>>
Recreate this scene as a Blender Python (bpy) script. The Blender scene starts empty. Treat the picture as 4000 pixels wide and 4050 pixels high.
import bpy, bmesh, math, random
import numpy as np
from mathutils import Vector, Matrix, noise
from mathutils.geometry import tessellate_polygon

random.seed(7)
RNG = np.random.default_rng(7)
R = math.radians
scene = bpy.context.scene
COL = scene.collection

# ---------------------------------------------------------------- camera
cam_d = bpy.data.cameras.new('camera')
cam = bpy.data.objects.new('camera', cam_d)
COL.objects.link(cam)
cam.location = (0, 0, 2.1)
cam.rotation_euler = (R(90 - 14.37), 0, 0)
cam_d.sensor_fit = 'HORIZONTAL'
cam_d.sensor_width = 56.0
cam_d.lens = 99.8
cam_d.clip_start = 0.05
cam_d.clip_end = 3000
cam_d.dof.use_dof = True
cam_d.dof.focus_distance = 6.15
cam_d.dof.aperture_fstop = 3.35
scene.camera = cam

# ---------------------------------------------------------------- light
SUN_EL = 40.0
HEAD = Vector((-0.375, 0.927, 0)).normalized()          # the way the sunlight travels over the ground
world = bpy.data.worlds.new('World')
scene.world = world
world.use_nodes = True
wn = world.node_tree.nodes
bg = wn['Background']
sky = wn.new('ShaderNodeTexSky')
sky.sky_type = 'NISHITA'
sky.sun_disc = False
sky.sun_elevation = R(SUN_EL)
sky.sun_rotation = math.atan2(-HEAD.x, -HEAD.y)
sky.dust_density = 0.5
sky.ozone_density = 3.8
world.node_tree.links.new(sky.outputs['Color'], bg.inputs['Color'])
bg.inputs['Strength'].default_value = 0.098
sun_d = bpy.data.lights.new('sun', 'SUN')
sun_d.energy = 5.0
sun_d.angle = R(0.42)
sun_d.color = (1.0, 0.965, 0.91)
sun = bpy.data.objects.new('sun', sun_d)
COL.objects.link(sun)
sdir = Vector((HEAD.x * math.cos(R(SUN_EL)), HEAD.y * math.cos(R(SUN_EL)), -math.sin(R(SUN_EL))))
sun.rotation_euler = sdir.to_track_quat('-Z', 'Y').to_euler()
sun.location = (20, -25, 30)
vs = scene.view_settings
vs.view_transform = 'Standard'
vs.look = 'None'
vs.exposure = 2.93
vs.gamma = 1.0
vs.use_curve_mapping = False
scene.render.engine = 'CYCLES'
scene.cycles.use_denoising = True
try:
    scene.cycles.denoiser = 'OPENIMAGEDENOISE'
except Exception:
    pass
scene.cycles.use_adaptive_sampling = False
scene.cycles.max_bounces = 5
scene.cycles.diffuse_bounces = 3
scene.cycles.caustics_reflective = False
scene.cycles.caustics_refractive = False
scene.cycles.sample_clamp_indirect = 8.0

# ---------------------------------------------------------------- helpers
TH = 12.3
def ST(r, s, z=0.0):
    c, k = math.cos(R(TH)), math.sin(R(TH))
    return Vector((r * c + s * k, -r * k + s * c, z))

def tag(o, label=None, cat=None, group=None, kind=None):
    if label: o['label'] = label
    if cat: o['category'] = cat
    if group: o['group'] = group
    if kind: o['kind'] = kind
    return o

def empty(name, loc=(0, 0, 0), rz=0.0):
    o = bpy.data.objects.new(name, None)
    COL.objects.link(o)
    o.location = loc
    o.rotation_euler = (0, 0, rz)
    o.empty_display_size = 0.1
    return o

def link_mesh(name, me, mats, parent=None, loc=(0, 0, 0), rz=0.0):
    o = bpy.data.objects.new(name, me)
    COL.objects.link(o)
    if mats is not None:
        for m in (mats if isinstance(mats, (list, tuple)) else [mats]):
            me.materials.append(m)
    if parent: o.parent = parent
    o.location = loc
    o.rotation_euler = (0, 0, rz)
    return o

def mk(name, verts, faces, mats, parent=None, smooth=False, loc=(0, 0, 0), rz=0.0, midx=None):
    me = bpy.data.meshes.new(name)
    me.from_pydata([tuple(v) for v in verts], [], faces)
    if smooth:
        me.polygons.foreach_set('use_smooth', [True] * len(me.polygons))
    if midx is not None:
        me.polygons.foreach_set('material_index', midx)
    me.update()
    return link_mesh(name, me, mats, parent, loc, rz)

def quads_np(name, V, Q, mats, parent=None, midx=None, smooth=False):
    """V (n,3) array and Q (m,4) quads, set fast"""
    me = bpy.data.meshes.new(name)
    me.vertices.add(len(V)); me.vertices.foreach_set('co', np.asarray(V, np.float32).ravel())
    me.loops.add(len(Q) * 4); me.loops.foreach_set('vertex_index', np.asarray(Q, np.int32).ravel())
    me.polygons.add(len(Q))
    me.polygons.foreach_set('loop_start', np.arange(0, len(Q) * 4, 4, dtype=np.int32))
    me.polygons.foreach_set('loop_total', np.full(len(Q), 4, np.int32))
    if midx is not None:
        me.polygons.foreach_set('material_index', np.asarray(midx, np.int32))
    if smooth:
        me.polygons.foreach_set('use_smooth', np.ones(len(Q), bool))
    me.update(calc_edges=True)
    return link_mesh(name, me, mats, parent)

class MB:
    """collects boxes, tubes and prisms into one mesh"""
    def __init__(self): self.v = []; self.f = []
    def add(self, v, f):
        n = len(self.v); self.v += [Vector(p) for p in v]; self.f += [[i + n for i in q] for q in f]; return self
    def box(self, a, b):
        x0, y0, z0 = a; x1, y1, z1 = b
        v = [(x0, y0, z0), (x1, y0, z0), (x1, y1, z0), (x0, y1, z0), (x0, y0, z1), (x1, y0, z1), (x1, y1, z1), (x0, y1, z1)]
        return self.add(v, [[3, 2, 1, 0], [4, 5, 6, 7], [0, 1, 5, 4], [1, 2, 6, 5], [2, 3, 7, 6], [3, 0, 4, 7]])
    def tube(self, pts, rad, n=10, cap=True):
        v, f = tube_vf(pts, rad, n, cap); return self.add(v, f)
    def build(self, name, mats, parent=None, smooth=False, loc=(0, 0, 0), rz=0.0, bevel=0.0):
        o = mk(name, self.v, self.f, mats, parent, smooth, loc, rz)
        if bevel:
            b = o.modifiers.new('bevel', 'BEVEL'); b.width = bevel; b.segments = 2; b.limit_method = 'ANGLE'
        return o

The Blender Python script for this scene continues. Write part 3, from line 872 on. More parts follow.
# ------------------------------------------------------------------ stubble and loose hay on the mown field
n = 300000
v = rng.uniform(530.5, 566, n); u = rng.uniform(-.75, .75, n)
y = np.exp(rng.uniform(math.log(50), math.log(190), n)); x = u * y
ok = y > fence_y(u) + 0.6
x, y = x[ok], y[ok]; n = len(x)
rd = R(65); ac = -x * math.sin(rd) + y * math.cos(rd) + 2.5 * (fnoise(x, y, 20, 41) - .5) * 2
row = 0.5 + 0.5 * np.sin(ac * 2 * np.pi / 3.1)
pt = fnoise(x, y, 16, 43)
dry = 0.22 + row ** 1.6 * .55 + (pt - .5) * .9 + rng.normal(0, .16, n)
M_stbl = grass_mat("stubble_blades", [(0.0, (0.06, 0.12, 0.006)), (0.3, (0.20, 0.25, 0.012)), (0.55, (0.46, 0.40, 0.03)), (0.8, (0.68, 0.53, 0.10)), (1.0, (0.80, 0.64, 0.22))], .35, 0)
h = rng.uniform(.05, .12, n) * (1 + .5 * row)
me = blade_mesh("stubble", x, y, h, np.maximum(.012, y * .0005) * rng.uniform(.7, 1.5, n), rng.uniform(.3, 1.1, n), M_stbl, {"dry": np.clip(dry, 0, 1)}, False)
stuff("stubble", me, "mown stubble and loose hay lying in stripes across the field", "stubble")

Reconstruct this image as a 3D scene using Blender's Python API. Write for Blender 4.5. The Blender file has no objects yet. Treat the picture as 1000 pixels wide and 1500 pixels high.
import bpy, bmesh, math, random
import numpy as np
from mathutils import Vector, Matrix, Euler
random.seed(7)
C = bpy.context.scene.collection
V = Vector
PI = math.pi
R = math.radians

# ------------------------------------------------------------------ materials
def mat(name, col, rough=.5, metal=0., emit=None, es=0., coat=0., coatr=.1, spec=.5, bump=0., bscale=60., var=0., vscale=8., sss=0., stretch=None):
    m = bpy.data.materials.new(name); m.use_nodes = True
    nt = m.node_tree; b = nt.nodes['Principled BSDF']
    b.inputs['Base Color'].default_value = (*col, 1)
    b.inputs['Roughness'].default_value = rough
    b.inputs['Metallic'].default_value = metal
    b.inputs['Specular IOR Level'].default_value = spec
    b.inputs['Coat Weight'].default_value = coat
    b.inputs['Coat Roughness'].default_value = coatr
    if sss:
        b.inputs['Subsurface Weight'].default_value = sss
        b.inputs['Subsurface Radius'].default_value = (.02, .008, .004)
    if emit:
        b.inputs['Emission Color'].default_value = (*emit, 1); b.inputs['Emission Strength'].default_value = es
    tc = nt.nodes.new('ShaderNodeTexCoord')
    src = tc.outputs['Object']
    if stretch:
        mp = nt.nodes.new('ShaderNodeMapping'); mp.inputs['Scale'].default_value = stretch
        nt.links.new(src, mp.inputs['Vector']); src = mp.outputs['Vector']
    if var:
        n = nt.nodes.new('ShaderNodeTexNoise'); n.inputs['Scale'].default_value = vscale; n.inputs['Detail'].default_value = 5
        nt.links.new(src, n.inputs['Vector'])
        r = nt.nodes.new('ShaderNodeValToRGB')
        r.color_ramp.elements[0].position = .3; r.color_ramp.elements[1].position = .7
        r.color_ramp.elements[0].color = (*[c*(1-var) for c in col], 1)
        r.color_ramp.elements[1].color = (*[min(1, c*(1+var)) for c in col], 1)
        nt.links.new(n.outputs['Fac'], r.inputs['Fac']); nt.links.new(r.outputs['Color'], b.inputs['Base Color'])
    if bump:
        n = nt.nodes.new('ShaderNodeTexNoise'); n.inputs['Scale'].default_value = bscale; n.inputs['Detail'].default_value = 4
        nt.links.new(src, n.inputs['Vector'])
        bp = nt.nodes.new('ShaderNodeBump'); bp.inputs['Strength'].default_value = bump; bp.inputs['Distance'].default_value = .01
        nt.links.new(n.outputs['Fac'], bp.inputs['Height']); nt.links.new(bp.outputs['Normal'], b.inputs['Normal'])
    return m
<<
* PROBLEM TO SOLVE: Starting at the first line of the records above, please copy each line exactly until you reach the line containing "COL = scene.collection". Include that line and stop there.

* EXERCISE SOLUTION:
Recreate this scene as a Blender Python (bpy) script. The Blender scene starts empty. Treat the picture as 4000 pixels wide and 4050 pixels high.
import bpy, bmesh, math, random
import numpy as np
from mathutils import Vector, Matrix, noise
from mathutils.geometry import tessellate_polygon

random.seed(7)
RNG = np.random.default_rng(7)
R = math.radians
scene = bpy.context.scene
COL = scene.collection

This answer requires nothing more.